Nie będę opisywała poszczególnych wątków, ani tego do czego zostaniemy doprowadzeni idąc ich tropem. Nie będę psuła przyjemności tym, ktorzy ewentualnie skusza się na film autora serialu "Posterunek 13" (tak, ten tytuł będzie się za nim wlókł do końca życia). Powiem, że choć nie można zaliczyć tego filmu do dzieł polskiej kinemtaografii, że wyprzedza go o wiele długości Paweł Borowski swym "Zero", także o podobnej konstrukcji, ale jednak bardziej precyzyjnie zbudowanej, to jednak warto ten film zobaczyć. Mnie podczas seansu towarzyszyły duże emocje, a to za sprawą świetnych polskich aktorów (tak, tak, mamy takich cały czas). Reżysera, alkoholika powracającego do nałogu, po okresie abstynencji, za sprawą przyczyn osobistych (żona odeszła) gra Krzysztof Stroiński. W pechowca artystę-malarza wcielił się wspomniany już Bogusław Linda. Konia zagrał koń, piękny zresztą siwek, a u jego boków pojawili się dwaj świetni panowie - Paweł Królikowski, którego po raz pierwszy miałam okazję zobaczyć w tak dobrej roli i przekonać się wreszcei, że dobrym aktorem jest, bo do tej pory to widywałam go tylko w wywiadach, w których udzielał sie z okazji promocji różnych seriali. No i drugi pan, a właściwie chłopak - Marcin Walewski, grający syna Królikowskiego. Ten młodziutki człowiek ma prawdziwy talent, zresztą dał mu także wyraz u Jana Jakuba Kolskiego w "Wenecji", gdzie wystąpił w głównej roli.

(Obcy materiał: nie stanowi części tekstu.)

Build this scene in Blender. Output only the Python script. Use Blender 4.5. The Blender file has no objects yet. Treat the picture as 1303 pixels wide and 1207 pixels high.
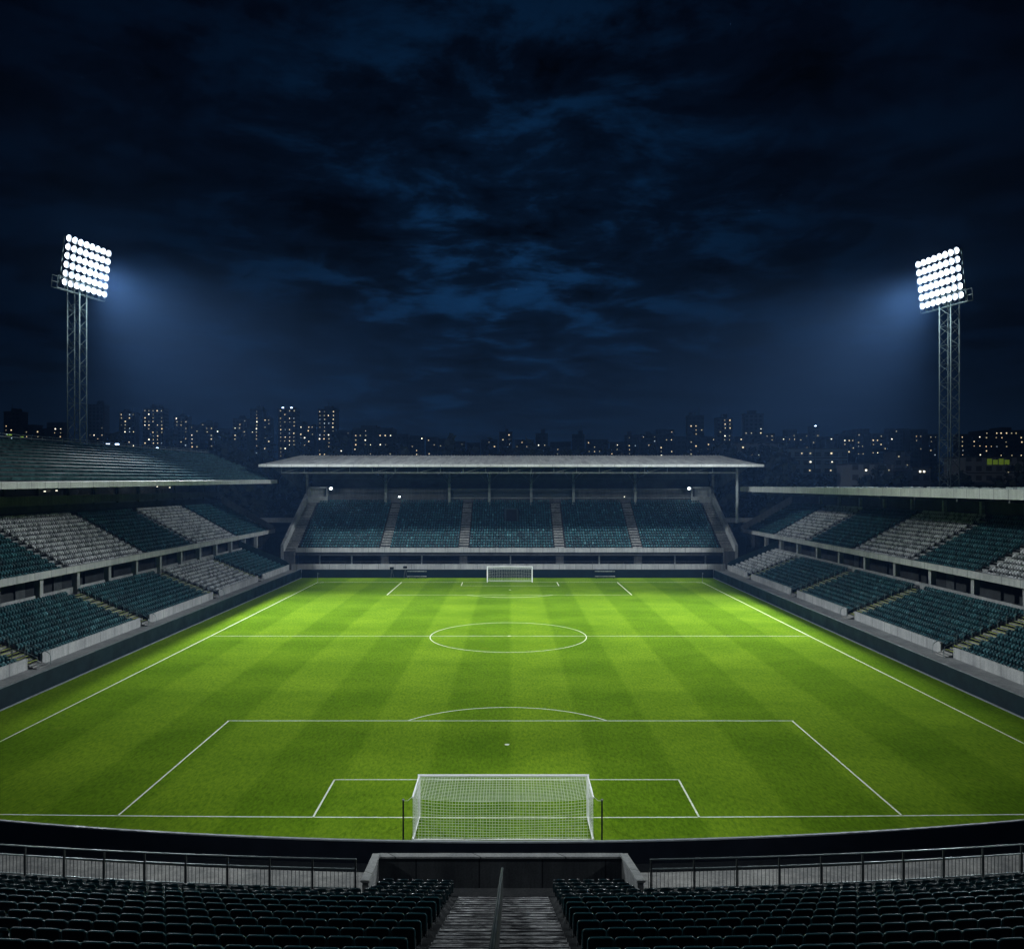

"Koń" - ta współnowelka wydaje mi się najciekawsza w filmie, gdyż dobitnie ilustruje pogląd, iż prawdziwą miarą człowieczeństwa jest stosunek do zwierząt. Zresztą, podobnie jak wątek właściela psa (gra go, zupełnie przyzwoicie Modest Ruciński). Człowieczeństwo, czyli to jak  odnosimy się tu i teraz, do przeciętnego człowieka, naszego brata (zwróćcie uwagę na tego pijaka i kobieciarza, reżysera), a także braci mniejszych, a nie pusty gest, o godzinie 21:37..

"Wolę zabić rybę, niż człowieka" mówi ojciec kłusownik do syna pomagającemu mu w nielegalnym procedrze. Pod koniec "Konia" syn mówi do ojca "wolę zabić człowieka niż rybę" - zobaczcie co takiego musiało się wydarzyć, by tego typu konstatacja wyszła z ust  wrażliwego chłopca, będącego dopiero u progu życia.